• _Aim_
Using the data below, return the stretch from the line that contains "What Blender Python" through the line that contains "COL = S.collection", both included, exactly as it stands and nothing beyond it.

Rows from a 3D scene dataset
%%
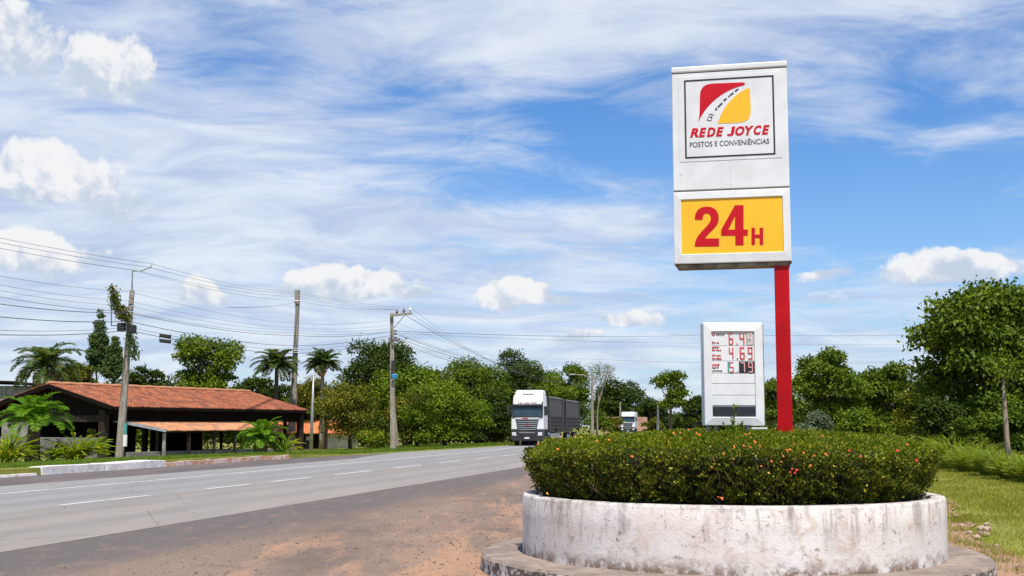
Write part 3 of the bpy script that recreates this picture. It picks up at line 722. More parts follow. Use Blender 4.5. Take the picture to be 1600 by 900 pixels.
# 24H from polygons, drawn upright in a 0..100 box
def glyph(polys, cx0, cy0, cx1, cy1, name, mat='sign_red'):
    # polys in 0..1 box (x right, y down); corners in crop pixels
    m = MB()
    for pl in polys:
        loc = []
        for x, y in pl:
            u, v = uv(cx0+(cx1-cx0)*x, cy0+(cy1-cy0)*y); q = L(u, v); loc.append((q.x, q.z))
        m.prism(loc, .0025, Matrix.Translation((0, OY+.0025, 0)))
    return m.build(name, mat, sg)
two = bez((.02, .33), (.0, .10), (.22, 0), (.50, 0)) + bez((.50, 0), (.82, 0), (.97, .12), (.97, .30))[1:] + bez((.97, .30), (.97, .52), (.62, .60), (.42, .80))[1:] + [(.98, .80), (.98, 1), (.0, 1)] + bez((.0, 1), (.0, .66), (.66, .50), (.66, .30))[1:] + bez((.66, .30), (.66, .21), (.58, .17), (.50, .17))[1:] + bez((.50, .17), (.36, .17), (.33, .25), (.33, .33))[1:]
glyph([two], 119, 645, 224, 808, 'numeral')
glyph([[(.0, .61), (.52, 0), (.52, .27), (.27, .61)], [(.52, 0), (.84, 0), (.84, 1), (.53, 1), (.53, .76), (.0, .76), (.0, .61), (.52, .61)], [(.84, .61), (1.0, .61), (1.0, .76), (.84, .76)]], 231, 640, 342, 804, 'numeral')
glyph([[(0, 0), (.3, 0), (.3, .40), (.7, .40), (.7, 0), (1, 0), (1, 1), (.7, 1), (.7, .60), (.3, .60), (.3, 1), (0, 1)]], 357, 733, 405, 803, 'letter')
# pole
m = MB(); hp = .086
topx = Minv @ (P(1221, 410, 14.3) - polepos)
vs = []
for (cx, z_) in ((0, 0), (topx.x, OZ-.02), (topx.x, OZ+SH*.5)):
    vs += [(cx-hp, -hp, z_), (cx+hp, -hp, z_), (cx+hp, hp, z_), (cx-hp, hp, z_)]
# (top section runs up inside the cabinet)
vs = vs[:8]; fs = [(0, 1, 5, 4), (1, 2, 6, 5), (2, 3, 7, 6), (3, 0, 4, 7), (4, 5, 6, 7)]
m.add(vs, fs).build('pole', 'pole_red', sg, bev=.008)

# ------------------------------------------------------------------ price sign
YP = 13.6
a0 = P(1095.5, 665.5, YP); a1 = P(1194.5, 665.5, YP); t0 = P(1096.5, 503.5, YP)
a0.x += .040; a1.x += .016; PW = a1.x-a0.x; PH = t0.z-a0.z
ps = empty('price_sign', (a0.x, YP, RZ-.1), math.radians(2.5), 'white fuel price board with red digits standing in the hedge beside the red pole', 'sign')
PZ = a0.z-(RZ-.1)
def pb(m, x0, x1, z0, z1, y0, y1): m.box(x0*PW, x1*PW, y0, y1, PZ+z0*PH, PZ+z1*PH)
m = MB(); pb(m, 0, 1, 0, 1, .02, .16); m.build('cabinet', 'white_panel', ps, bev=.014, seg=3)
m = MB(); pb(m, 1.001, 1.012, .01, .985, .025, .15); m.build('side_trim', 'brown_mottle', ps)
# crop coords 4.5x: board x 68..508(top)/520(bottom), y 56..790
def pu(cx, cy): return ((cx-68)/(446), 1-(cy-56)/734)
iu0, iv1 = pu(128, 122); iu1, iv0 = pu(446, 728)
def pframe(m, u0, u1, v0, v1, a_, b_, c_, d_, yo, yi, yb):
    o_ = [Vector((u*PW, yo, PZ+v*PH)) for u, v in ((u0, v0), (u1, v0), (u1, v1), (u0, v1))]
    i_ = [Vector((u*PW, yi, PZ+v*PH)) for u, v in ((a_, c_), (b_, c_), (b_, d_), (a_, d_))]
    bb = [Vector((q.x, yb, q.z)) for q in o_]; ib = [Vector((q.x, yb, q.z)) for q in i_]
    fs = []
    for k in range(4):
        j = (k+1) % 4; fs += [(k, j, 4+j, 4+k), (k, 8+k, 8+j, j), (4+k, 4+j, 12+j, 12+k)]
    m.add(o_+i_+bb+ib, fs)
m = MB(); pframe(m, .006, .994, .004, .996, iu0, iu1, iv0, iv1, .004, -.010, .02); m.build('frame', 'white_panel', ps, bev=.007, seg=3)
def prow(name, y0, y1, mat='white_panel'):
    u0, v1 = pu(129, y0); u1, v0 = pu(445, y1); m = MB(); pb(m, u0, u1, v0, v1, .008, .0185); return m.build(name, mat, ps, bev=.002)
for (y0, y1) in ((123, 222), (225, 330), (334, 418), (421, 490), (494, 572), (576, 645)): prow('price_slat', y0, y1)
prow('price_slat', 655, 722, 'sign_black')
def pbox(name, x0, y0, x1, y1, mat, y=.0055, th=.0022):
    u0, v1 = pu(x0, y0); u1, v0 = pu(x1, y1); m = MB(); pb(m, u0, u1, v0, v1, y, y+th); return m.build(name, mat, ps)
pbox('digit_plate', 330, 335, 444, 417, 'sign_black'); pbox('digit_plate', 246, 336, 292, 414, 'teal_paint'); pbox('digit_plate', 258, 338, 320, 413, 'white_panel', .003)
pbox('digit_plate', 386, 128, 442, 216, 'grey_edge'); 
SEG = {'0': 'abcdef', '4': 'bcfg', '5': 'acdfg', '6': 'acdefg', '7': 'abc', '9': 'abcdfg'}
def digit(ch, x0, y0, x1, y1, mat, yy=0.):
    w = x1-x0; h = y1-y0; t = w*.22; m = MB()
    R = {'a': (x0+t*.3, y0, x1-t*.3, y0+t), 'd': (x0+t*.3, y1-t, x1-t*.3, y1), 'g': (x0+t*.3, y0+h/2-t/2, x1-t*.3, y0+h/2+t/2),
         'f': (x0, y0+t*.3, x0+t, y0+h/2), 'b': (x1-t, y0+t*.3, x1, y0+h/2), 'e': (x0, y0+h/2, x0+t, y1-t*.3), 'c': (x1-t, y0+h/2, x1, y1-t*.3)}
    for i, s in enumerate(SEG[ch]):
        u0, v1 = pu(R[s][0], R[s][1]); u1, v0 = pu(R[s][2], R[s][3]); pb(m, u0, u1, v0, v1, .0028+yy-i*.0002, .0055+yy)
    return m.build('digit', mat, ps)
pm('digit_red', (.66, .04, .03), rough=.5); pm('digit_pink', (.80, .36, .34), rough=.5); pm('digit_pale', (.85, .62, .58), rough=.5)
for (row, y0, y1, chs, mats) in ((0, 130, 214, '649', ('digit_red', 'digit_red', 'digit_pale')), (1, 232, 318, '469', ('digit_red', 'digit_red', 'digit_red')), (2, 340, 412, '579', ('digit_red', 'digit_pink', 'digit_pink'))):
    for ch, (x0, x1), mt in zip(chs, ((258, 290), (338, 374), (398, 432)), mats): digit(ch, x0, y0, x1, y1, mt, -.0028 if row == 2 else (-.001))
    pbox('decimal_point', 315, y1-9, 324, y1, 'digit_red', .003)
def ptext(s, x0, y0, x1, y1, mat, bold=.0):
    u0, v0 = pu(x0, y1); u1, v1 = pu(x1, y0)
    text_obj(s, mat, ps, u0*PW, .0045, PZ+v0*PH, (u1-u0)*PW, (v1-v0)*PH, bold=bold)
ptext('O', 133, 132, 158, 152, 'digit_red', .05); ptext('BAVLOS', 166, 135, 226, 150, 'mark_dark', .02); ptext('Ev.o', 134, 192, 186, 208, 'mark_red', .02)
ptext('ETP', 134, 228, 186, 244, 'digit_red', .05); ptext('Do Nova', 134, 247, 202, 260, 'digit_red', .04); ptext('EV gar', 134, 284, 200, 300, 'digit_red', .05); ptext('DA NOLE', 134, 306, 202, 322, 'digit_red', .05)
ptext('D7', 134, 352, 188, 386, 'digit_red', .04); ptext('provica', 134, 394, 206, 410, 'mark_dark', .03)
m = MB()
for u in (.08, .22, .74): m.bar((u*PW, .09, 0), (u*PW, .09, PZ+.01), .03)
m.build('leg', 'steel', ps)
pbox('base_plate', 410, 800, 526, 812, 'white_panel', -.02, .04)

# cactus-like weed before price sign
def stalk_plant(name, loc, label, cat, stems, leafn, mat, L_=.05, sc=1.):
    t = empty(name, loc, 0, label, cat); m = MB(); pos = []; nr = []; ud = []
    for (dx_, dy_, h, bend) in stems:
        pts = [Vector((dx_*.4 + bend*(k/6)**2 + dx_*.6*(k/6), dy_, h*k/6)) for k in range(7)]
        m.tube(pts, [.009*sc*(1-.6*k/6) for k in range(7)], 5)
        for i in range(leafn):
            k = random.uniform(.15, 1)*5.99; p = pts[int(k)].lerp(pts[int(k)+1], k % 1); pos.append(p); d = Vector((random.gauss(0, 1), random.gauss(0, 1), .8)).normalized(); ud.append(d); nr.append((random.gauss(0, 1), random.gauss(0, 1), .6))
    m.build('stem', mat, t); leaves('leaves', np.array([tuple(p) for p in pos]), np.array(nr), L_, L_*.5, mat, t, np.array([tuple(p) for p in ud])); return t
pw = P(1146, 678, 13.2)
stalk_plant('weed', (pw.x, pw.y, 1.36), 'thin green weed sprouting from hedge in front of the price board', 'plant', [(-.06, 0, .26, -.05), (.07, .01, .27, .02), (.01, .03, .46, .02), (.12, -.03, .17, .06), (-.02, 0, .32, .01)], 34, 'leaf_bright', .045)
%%
%%
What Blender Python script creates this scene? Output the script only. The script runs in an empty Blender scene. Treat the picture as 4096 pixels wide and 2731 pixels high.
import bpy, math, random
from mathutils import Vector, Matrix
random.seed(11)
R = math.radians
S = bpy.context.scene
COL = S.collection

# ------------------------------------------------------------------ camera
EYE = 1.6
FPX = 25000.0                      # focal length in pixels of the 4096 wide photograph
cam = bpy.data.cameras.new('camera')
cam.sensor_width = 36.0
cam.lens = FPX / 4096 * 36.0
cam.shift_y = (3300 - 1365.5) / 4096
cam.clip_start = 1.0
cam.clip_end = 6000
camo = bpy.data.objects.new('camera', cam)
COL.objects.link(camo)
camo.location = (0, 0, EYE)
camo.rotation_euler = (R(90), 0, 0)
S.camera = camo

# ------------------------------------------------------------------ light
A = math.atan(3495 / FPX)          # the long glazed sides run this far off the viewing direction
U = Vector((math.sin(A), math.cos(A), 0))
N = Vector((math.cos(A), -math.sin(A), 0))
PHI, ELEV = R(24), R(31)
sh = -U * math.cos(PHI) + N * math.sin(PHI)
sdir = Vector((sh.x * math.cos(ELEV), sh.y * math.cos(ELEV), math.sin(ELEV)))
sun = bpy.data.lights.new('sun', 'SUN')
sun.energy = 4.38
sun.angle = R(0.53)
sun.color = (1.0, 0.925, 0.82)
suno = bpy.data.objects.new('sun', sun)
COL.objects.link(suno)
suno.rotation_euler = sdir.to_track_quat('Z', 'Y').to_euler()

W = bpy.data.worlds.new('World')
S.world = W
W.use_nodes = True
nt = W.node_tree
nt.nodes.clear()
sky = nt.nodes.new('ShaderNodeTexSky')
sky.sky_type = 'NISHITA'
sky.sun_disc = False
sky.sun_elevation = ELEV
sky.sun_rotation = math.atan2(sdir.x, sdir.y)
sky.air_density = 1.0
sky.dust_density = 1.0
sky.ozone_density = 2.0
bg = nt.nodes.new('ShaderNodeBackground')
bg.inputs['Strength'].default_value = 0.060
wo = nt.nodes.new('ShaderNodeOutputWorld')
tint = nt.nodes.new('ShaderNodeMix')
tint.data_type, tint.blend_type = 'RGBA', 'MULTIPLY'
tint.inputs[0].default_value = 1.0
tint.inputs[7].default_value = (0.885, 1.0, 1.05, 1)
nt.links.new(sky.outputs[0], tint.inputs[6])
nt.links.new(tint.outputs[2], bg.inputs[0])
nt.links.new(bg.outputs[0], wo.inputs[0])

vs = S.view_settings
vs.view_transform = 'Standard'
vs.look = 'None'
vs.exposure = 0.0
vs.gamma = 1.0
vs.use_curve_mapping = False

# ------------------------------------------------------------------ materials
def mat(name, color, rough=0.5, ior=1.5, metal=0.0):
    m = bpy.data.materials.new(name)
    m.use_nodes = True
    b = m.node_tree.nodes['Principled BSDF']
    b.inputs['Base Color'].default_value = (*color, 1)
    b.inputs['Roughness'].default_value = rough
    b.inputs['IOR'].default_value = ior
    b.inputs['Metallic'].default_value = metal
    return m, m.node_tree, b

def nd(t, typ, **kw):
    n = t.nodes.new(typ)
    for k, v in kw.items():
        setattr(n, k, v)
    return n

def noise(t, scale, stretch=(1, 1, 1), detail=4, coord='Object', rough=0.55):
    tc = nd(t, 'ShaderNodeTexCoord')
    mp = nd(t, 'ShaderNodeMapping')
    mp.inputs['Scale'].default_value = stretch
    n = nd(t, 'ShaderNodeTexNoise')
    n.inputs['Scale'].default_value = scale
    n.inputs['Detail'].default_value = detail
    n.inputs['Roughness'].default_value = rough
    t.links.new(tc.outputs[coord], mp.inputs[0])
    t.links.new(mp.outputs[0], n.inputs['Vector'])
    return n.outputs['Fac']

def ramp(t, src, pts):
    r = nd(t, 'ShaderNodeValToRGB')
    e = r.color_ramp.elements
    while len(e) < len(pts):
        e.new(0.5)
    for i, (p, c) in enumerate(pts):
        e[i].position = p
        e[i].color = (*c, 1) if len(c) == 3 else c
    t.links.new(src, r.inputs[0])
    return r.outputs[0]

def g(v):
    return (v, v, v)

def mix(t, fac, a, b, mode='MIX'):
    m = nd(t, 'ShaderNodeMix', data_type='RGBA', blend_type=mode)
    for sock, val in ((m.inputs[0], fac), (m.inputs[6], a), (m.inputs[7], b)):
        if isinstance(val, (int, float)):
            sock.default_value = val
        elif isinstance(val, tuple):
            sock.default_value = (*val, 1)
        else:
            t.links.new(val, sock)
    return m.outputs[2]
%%
• _Solution below_
What Blender Python script creates this scene? Output the script only. The script runs in an empty Blender scene. Treat the picture as 4096 pixels wide and 2731 pixels high.
import bpy, math, random
from mathutils import Vector, Matrix
random.seed(11)
R = math.radians
S = bpy.context.scene
COL = S.collection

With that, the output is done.